Однако большинство из них выбрало именно столицу Нижней Силезии, потому что там можно было возродить и сохранить «дух Львова». Кроме всего прочего, стимулом для переезда сюда была возможность получить роскошную немецкую виллу в предместье Вроцлава, которые были нетронуты войной, в отличие от центра города.
Доныне во Вроцлаве можно найти много львовских «следов», как материальных («Львовская корчма» на Рынке), так и духовных (педагогическое наследие львовских славистов на факультете филологии Вроцлавского университета, львовское наследие Вроцлавской Политехники).
Как написал ректор Львовского университета имени Яна Казимира в 1936-1938 годах, и ректор Вроцлавской политехники в 1945-1952-м профессор Станислав Кульчицкий, «мы — материальные наследники руин Немецкого университета и Политехники во Вроцлаве, а также духовные наследники кресовой культуры Львова».

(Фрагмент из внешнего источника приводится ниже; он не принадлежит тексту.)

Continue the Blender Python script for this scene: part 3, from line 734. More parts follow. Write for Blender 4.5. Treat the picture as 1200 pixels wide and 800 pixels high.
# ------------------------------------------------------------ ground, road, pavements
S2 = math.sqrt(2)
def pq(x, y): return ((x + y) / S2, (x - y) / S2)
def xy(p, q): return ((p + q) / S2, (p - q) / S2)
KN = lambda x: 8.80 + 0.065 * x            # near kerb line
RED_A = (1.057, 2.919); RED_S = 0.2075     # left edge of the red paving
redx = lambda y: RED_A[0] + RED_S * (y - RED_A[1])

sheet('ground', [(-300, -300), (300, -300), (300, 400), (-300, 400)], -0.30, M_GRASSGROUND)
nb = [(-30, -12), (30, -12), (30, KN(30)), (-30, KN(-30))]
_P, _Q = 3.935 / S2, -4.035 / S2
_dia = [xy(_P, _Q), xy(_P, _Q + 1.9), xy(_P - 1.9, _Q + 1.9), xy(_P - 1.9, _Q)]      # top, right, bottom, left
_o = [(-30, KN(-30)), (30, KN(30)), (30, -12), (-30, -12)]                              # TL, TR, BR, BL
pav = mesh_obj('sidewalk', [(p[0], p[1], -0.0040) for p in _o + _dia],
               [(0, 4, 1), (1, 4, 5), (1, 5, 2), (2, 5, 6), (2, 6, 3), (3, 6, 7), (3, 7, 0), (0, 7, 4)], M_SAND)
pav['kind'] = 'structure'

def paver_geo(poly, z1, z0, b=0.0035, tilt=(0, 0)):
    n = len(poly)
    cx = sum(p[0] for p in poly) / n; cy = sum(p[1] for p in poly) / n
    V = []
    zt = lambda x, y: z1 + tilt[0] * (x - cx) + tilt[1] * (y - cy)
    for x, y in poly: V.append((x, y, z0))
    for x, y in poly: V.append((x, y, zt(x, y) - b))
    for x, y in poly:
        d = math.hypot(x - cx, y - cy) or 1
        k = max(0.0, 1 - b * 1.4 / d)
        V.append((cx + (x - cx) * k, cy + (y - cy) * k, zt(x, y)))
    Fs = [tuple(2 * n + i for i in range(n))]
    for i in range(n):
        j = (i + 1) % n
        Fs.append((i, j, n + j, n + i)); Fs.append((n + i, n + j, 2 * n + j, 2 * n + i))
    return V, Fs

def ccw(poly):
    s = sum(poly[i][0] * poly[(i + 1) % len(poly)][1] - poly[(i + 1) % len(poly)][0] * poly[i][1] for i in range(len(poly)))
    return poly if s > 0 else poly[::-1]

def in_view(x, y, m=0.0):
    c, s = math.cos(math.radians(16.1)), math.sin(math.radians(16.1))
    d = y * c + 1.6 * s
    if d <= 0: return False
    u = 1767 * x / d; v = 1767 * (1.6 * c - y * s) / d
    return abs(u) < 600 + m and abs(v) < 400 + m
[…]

Именно львовские поляки стали своеобразным «магнитом», который притянул во Вроцлав десятки тысяч переселенцев из других городов «Восточных Кресов» бывшей Речи Посполитой, причём не только из Галичины и Волыни, но и с нынешних территорий Белоруссии и Литвы.
И хотя формально львовяне и другие «кресовьяне» не составляли большинства среди жителей нового польского Вроцлава в конце 1940-х годов, в этом городе до сих пор популярна фраза: «Пан из Вроцлава? Потому что я тоже из Львова!».